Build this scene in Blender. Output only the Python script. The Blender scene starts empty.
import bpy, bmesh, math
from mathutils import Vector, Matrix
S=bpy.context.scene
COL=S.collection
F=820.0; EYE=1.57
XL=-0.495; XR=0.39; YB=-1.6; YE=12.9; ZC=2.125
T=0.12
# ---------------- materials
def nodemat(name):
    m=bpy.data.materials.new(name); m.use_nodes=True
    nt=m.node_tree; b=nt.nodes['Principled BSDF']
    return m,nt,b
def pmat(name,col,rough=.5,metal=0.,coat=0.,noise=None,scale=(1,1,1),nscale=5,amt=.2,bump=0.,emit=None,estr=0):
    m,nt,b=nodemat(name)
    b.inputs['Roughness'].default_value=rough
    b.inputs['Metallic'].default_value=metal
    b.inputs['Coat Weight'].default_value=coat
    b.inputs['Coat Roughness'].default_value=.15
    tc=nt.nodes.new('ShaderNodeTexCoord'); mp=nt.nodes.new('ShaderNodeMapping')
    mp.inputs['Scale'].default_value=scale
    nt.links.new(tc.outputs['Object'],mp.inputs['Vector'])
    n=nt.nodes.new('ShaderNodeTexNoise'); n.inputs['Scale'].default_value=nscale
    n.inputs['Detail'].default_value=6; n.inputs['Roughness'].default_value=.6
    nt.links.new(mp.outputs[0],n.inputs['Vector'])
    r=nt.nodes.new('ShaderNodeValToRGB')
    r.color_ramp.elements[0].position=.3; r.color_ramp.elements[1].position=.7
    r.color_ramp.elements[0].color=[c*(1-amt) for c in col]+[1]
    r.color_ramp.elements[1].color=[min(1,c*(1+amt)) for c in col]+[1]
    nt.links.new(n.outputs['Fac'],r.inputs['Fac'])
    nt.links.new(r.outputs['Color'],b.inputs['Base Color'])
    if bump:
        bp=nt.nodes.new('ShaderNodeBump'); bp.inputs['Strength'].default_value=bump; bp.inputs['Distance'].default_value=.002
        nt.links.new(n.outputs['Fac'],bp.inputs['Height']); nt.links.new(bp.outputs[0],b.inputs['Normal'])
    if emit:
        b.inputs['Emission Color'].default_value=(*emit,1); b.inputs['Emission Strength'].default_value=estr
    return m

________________

Set problem → Some lines of the data may hold the word "scene". Say how many do, with nothing else.

Exercise output → 2